The area is split into sections, or transepts, and the plane flies back and forth like a lawn-mower cutting the grass - turning at each end to ensure nothing is missed.
"The methodology is very robust and very strict. It was refined with a group of aerial survey experts. The numbers are extrapolated by the science," said Kelly Landen.
A statistical formula is used to estimate the total number of elephants in each landscape from the sample survey.
As well as counting live elephants, they also took note of every carcass, and in some places there were many.
In parts of northern Cameroon the census found eight dead elephants for every 10 live ones.
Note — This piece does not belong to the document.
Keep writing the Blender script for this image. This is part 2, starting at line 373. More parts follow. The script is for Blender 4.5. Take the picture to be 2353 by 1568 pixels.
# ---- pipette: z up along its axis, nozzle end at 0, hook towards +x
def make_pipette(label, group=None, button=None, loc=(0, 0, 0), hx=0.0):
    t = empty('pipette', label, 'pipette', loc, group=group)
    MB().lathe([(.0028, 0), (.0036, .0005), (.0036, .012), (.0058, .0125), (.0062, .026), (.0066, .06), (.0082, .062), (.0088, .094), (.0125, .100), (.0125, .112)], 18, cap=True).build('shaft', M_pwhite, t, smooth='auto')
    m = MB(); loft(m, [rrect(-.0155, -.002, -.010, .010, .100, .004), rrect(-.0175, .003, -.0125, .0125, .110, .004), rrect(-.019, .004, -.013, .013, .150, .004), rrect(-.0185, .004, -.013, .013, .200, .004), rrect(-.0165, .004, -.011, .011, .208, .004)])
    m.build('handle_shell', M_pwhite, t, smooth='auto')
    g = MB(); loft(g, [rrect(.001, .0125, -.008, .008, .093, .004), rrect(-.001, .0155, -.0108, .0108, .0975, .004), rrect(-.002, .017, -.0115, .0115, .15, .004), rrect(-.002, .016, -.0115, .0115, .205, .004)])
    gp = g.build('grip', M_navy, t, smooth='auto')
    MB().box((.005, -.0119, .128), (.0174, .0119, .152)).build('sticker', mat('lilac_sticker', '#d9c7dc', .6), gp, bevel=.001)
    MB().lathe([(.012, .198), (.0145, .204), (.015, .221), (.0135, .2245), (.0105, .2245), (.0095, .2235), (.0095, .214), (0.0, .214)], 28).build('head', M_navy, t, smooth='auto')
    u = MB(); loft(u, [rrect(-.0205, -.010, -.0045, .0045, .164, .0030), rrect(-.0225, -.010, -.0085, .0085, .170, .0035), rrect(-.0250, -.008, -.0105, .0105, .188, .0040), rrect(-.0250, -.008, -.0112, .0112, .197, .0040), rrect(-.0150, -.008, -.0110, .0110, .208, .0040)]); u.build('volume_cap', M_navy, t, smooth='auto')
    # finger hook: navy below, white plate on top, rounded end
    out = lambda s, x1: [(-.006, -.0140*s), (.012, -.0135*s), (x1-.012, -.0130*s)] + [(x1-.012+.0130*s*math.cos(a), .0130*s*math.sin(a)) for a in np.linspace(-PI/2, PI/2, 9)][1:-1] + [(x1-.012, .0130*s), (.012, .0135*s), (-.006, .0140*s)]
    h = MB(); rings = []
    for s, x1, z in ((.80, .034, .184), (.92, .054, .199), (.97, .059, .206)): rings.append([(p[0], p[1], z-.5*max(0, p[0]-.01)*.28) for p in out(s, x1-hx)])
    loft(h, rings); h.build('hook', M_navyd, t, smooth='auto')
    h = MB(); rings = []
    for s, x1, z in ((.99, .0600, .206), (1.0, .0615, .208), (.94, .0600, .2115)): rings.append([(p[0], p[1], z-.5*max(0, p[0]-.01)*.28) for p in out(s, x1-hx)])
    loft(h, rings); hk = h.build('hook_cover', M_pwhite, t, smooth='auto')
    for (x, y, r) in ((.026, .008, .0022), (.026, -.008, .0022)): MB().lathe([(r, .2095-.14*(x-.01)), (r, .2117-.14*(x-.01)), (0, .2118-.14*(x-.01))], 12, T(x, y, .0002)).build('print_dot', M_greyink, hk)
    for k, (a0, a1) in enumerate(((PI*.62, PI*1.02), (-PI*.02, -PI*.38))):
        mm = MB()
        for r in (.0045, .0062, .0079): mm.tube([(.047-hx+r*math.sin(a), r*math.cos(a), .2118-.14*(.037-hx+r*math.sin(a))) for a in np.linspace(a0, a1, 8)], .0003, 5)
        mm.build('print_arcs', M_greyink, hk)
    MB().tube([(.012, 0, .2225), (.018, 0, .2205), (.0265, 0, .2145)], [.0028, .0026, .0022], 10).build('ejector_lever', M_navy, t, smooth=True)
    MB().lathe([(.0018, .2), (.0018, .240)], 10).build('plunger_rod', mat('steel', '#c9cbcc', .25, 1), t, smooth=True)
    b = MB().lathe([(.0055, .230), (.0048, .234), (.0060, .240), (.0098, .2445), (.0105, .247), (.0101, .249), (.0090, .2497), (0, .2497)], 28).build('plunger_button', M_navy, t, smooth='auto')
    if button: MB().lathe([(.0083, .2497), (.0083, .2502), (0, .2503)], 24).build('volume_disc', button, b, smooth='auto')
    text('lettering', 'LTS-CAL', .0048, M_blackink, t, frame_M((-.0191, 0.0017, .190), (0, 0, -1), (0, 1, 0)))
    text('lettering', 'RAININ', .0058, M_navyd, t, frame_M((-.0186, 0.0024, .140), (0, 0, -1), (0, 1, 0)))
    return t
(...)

With only 148 left, scientists believe they will soon be locally extinct.
"There were days on the Great Elephant Census when I thought the only good I was doing was recording the disappearance of one of the most remarkable animals that walks this planet, but we have to be hopeful," said Dr Mike Chase, standing next to a newly discovered carcass.
But it's hard to be hopeful with the aerial survey data, and the evidence from the tracking collars they use to follow herds across the last great trans-frontier range in southern Africa.
Elephants Without Borders was set up to help governments protect the animals that wandered across Botswana, Namibia, Angola, Zambia and Zimbabwe, but there's now little they can do.
The satellite data shows how the animals are avoiding places where they are in greater danger.
Fitting a tracker on a large elephant is a risky operation.
First a vet has to find a safe place to dart the animal with anaesthetic, so it won't be hurt as it falls when the drugs take effect.
Then the team has to work quickly to attach the collar before injecting an antidote and then watching from a safe distance as the elephant gets back on its feet.
The data is invaluable - and has given a remarkable insight into just how smart, and how threatened, these huge animals have become.
While elephants used to roam quite happily across international borders, the influence of poachers in Angola, Zambia and Namibia now limits them to Botswana.
"Elephants clearly have a cognitive ability to understand where they are threatened and where they are safe and in this case they are seeking refuge and sanctuary in Botswana where they are well protected," said Dr Chase, who admitted there wasn't room for them all.
Even without the worst drought in 30 years, Botswana can't cope with so many elephants.
Hunting has been banned here and even though the species is in crisis, culling is now being discussed.
"We are housing a lot of refugee elephants in Botswana," said Otisitswe Broza Tiroyamodimo, director of the country's Department of Wildlife and National Parks.
"Currently the number of elephants is so high per square kilometre that it puts a lot of pressure on the environment."
The huge human population growth across Africa is fast encroaching on areas where these huge animals can roam, and is increasing conflict with villagers.
But at the moment their biggest threat is from the poachers and traffickers serving Asia's insatiable appetite for ivory.
Flying low over the floodplain which marks the border between Botswana and Namibia, that threat is clear
In the last few weeks Elephants Without Borders have discovered at least 21 fresh carcasses - the first major poaching incidents recorded inside Botswana.
"The cosy pretence that Botswana's elephants are well protected has been completely blown out of the water," he said through the helicopter headset.
"It's the last thing I expected to see and it becomes a lot more personal when it happens in your home country."
Carcass after carcass was scattered along the river - their faces hacked away to remove the maximum amount of ivory.
Soldiers do patrol the border - Botswana takes poaching very seriously - but the distances are vast, the financial returns for traffickers huge, and the risks to Africa's last remaining elephants increasing by the day.